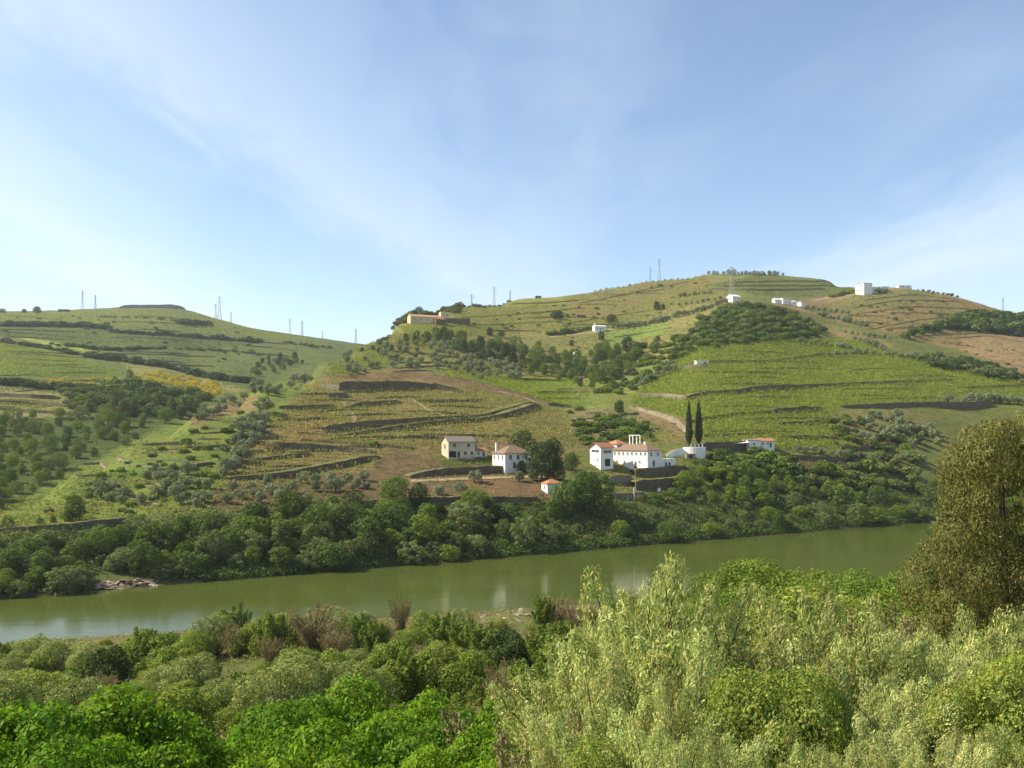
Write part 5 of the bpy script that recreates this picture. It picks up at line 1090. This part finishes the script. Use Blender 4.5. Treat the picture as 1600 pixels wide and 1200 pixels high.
def k_round(mat, n, size, aspect, nl=24, rl=.30, jit_=.5):
    """a rounded shrub of many leafy lumps on a fan of stems"""
    def f(rng, k):
        lb = []; m = MB()
        for q in range(nl):
            t = (q + .5) / nl; th = 2.399 * q + rng.random(); el_ = math.asin(1 - t) ; rr = rng.uniform(.55, 1.0)
            c = np.array([.85 * rr * math.cos(el_) * math.cos(th), .85 * rr * math.cos(el_) * math.sin(th), .30 + 1.32 * rr * math.sin(el_) * rng.uniform(.85, 1.05)]); s_ = rl * rng.uniform(.65, 1.25)
            lb.append((*c, s_, s_, s_ * .9)); m.tube([(0, 0, -.2), c * .5 + np.array([0, 0, .1]), c], [.03, .018, .006], 4)
        return m.mesh('stems', BARK), crown_mesh('foliage', lb, n, size, LM[mat], rng, jit_, aspect, .35, None, .28, .75)
    return f
kind('sage_bush', 4, k_near('sage', 56000, .034, .30, True, 1.25, .8, .24, 36, 1.9, .25))
kind('fresh_bush', 2, k_round('fresh', 42000, .034, .5, 34, .30))
kind('bramble_bush', 4, k_round('bramble', 30000, .042, .74, 30, .33))
kind('willow_shrub', 3, k_round('pale', 9000, .07, .4, 26, .32))
kind('leafy_shrub', 3, k_near('bright', 10000, .062, .55, False, .85, .7, .25, 20, 1.9, .24))
kind('green_thicket', 3, k_round('bright', 9000, .075, .55, 24, .34))
kind('straw_shrub', 2, k_near('dry', 9000, .05, .3, True, .95, .6, .25, 30, 1.9, .2))
kind('dark_thicket', 2, k_round('dark', 8000, .08, .6, 24, .34))
kind('tall_thicket', 3, k_round('bright', 34000, .028, .6, 42, .26))
kind('pale_shrub', 3, k_round('fresh', 9000, .07, .5, 26, .32))
def near(kd, u, d, ytop, label, cat='bush', group=None, wide=1.0, name=None, hmax=13):
    X = (u - 800) / F * d; z = float(ground(X, d)); h = min(max(CAMZ + (HZ - ytop) / F * d - z, .8), hmax); tr, cr = KINDS[kd][int(R.integers(len(KINDS[kd])))]
    o = bpy.data.objects.new(name or kd, None); COL.objects.link(o); link('stems', tr, o); link('foliage', cr, o)
    s = h / 1.95; o.location = (X, d, z); o.rotation_euler = (R.normal() * .05, R.normal() * .05, R.random() * 6.28); o.scale = (s * wide, s * wide, s); tag(o, label, cat, group); return o
# big tamarisk at the right edge
o = plant('tamarisk_tree', (1570 - 800) / F * 36, 36, 12.6, 'big brown-green feathery tree at the right edge of the near bank', 'tree', None, .88)
o.location.z = CAMZ + (HZ - 652) / F * 36 - 12.4
# shrubs by the near water, mid-ground
MID = [ # kind, u, distance, top row, width
 ('willow_shrub', 50, 105, 984, 1.3), ('willow_shrub', 90, 98, 990, 1.4), ('willow_shrub', 140, 92, 992, 1.3), ('dark_thicket', 168, 86, 1002, 1.0), ('willow_shrub', 20, 92, 1010, 1.2), ('pale_shrub', 215, 92, 975, 1.2), ('leafy_shrub', 228, 90, 972, .9), ('green_thicket', 255, 88, 978, 1.2), ('pale_shrub', 285, 84, 980, 1.2), ('willow_shrub', 300, 78, 1000, 1.1),
 ('leafy_shrub', 370, 112, 938, .9), ('willow_shrub', 335, 108, 948, 1.0), ('straw_shrub', 372, 104, 962, 1.1), ('pale_shrub', 400, 104, 955, 1.0), ('leafy_shrub', 430, 102, 950, 1.1), ('straw_shrub', 420, 96, 985, 1.0), ('straw_shrub', 492, 108, 930, 1.3), ('willow_shrub', 515, 116, 927, 1.2), ('straw_shrub', 525, 100, 968, 1.2), ('leafy_shrub', 565, 106, 955, 1.0),
 ('straw_shrub', 627, 124, 918, .7), ('straw_shrub', 600, 110, 962, 1.2), ('leafy_shrub', 585, 98, 968, 1.1), ('pale_shrub', 640, 100, 972, 1.2), ('green_thicket', 610, 88, 985, 1.3), ('leafy_shrub', 690, 106, 950, 1.0), ('leafy_shrub', 722, 100, 960, 1.1), ('dark_thicket', 788, 84, 972, 1.1), ('dark_thicket', 808, 80, 985, 1.0), ('leafy_shrub', 755, 92, 968, 1.2),
 ('straw_shrub', 870, 124, 918, 1.1), ('leafy_shrub', 845, 120, 925, .9), ('straw_shrub', 900, 120, 930, 1.0), ('leafy_shrub', 880, 84, 962, 1.3), ('leafy_shrub', 855, 78, 975, 1.1), ('leafy_shrub', 955, 126, 930, .8), ('straw_shrub', 925, 126, 935, .7), ('pale_shrub', 470, 84, 990, 1.2), ('willow_shrub', 470, 66, 1004, 1.3), ('willow_shrub', 440, 58, 1020, 1.2),
 ('pale_shrub', 530, 76, 1000, 1.2), ('pale_shrub', 690, 76, 990, 1.3), ('leafy_shrub', 640, 66, 1010, 1.2), ('willow_shrub', 560, 62, 1018, 1.2), ('green_thicket', 730, 66, 1005, 1.1), ('leafy_shrub', 930, 60, 985, 1.2), ('willow_shrub', 970, 72, 965, 1.2), ('willow_shrub', 350, 60, 1035, 1.1), ('straw_shrub', 790, 60, 1020, 1.1), ('leafy_shrub', 830, 54, 1020, 1.1), ('pale_shrub', 60, 70, 1030, 1.3), ('willow_shrub', 110, 60, 1040, 1.2), ('willow_shrub', 0, 60, 1030, 1.2), ('green_thicket', 190, 56, 1050, 1.2), ('green_thicket', 270, 50, 1060, 1.2),
 ('tall_thicket', 1128, 84, 868, 1.0), ('tall_thicket', 1160, 82, 850, 1.0), ('tall_thicket', 1195, 80, 838, 1.1), ('tall_thicket', 1235, 78, 832, 1.1), ('tall_thicket', 1280, 76, 845, 1.1), ('tall_thicket', 1318, 70, 862, 1.2), ('tall_thicket', 1370, 62, 868, 1.2), ('pale_shrub', 1410, 56, 885, 1.2), ('tall_thicket', 1350, 50, 890, 1.2), ('tall_thicket', 1440, 46, 900, 1.2), ('pale_shrub', 1260, 56, 880, 1.3), ('tall_thicket', 1190, 60, 880, 1.2), ('straw_shrub', 1400, 40, 905, 1.2), ('tall_thicket', 1110, 64, 900, 1.2), ('tall_thicket', 1040, 70, 930, 1.2), ('green_thicket', 1480, 44, 915, 1.2), ('tall_thicket', 1560, 30, 920, 1.2),
]
for i in range(120):
    d_ = R.uniform(34, 128); u_ = R.uniform(-140, 1000 if d_ < 80 else 1080); X_ = (u_ - 800) / F * d_
    if near_inland(X_, d_) < 6: continue
    g_ = float(ground(X_, d_)); h_ = R.uniform(1.4, 3.0); MID.append((['pale_shrub', 'leafy_shrub', 'willow_shrub', 'straw_shrub', 'pale_shrub', 'green_thicket'][int(R.integers(6))], u_, d_, HZ - (g_ + h_ - CAMZ) / d_ * F, 1.4))
MID += [('tall_thicket', 1385, 88, 884, .9), ('tall_thicket', 1428, 78, 892, .9), ('pale_shrub', 1340, 104, 896, 1.2), ('pale_shrub', 1440, 110, 890, 1.3), ('pale_shrub', 1395, 118, 892, 1.3), ('pale_shrub', 1010, 112, 926, 1.2), ('leafy_shrub', 1065, 108, 918, 1.1), ('pale_shrub', 1090, 96, 915, 1.2), ('straw_shrub', 990, 128, 926, 1.0), ('pale_shrub', 1470, 70, 905, 1.1), ('willow_shrub', 720, 122, 944, 1.2), ('pale_shrub', 668, 118, 946, 1.2), ('willow_shrub', 560, 122, 938, 1.1), ('pale_shrub', 300, 104, 972, 1.2), ('pale_shrub', 455, 112, 945, 1.2)]
WORD = {'willow_shrub': 'grey-green willow shrub', 'leafy_shrub': 'light green shrub', 'green_thicket': 'mid green thicket', 'straw_shrub': 'straw-coloured shrub', 'dark_thicket': 'dark glossy thicket', 'pale_shrub': 'pale yellow-green shrub', 'tall_thicket': 'tall bright green thicket'}
def zone_near(u, d): return ('far left of the near shore' if u < 320 else 'beside the tan clump' if u < 560 else 'middle of the near shore' if u < 830 else 'by the stony shore' if u < 1000 else 'before the river bend') + (', waterside' if d > 95 else ', uphill' if d < 70 else '')
seen = {}
for kd, u, d, yt, wd in MID:
    z_ = zone_near(u, d); key = (kd, z_); seen[key] = seen.get(key, 0) + 1
cnt = {}
for kd, u, d, yt, wd in sorted(MID, key=lambda t: t[1]):
    z_ = zone_near(u, d); key = (kd, z_); cnt[key] = cnt.get(key, 0) + 1
    lab = f'{WORD[kd]}, {z_}' if seen[key] == 1 else f'{WORD[kd]}, {z_}, {ORD[cnt[key] - 1]} from the left'
    near(kd, u, d, yt, lab, 'bush', 'shrubs of the near bank', wd)
# bushes right below the train: bramble in the left half, pale sage in the right half
BR = [(-220, 12, 1050), (-140, 13, 1045), (-110, 9, 1100), (-60, 13, 1040), (20, 14, 1040), (90, 13, 1036), (160, 14, 1040), (240, 15, 1044), (300, 16, 1075), (40, 9.5, 1090), (140, 10, 1100), (240, 10.5, 1110), (375, 22, 1032), (360, 15, 1095), (430, 17, 1078), (480, 19, 1062), (540, 20, 1045), (590, 20, 1032), (640, 19, 1030), (700, 18, 1030), (745, 18, 1032), (500, 14, 1090), (580, 13, 1080), (660, 13, 1085), (440, 11, 1130), (540, 10, 1140), (640, 10, 1135), (740, 12, 1080), (720, 9.5, 1140), (340, 10, 1140), (800, 16, 1075), (830, 11, 1130), (0, 8, 1130)]
for i, (u, d, yt) in enumerate(sorted(BR)):
    tier = 'nearest the train' if d < 11 else 'in the middle of the thicket' if d < 15 else 'at the back of the thicket'
    cnt[tier] = cnt.get(tier, 0) + 1
    near('bramble_bush', u, d, yt + 10 + R.normal() * 14, f'vivid green bramble bush {tier}, {ORD[cnt[tier] - 1]} from the left', 'bush', 'vivid green bramble thicket', .80)
SG = [(992, 12, 840), (1022, 12, 812), (1052, 11.5, 820), (1080, 11, 850), (965, 10, 950), (940, 9, 1040), (1085, 9.5, 975), (1135, 11, 950), (1175, 12, 885), (1212, 12, 856), (1255, 11.5, 874), (1300, 11, 905), (1350, 11, 935), (1405, 11, 925), (1460, 11, 950), (1520, 11.5, 955), (1570, 12, 930), (1620, 12, 915), (1010, 8.5, 1000), (1080, 8, 1035), (1150, 9, 1010), (1225, 8.5, 960), (1300, 9, 990), (1370, 8.5, 1010), (1440, 9, 985), (1520, 8.5, 1020), (1600, 8.5, 975), (960, 7.5, 1100), (1045, 7, 1095), (1130, 6.8, 1120), (1215, 7.2, 1080), (1300, 6.8, 1105), (1385, 7, 1115), (1470, 6.8, 1090), (1560, 7, 1110), (1640, 7, 1080), (905, 8, 1130), (1680, 9, 960)]
for i, (u, d, yt) in enumerate(sorted(SG)):
    tier = 'nearest the train' if d < 7.5 else 'in the middle of the mass' if d < 10 else 'at the back of the mass'
    key = 's' + tier; cnt[key] = cnt.get(key, 0) + 1
    near('sage_bush' if i % 4 != 2 or d > 10 else 'fresh_bush', u, d, yt + R.normal() * 14, f'{"pale sage-green feathery" if i % 4 != 2 or d > 10 else "yellow-green leafy"} bush {tier}, {ORD[cnt[key] - 1]} from the left', 'bush', 'pale sage bushes by the track', .74)
near('straw_shrub', 815, 13, 1050, 'brown dry bush between the bramble thicket and the sage bushes', 'bush', None, 1.1)
near('straw_shrub', 845, 9, 1090, 'twiggy brown bush at the edge of the sage bushes', 'bush', None, 1.0)
# weeds on the near bank
n = 26000; Yn = R.uniform(6, 165, n) ; un = R.uniform(-80, 1700, n); Xn = (un - 800) / F * Yn; k = (near_inland(Xn, Yn) > 1.5); Xn, Yn = Xn[k], Yn[k]; Zn = ground(Xn, Yn)
clumps('rough_grass', Xn, Yn, Zn, 6, .25, .5, .30, 'grass', 'rough grass and weeds on the near bank', 'grass', aspect=.3)

# ------------------------------------------------------------------ haze
m = Mat('haze_air'); pv = m.n('ShaderNodeVolumePrincipled'); pv.inputs['Color'].default_value = (.86, .92, 1.0, 1); pv.inputs['Density'].default_value = .00007; pv.inputs['Anisotropy'].default_value = .25
m.l(pv.outputs[0], m.out.inputs['Volume'])
hz = MB().box(-2700, 5200, -90, 2750, -6.5, 330).build('haze', m.m); tag(hz, 'thin pale haze filling the valley air', 'haze', kind='stuff')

● ● ●

* _Objective_
Pick out lines containing the word "wide", each one as written.

* _Solution_
Write part 5 of the bpy script that recreates this picture. It picks up at line 1090. This part finishes the script. Use Blender 4.5. Treat the picture as 1600 pixels wide and 1200 pixels high.
def near(kd, u, d, ytop, label, cat='bush', group=None, wide=1.0, name=None, hmax=13):
    s = h / 1.95; o.location = (X, d, z); o.rotation_euler = (R.normal() * .05, R.normal() * .05, R.random() * 6.28); o.scale = (s * wide, s * wide, s); tag(o, label, cat, group); return o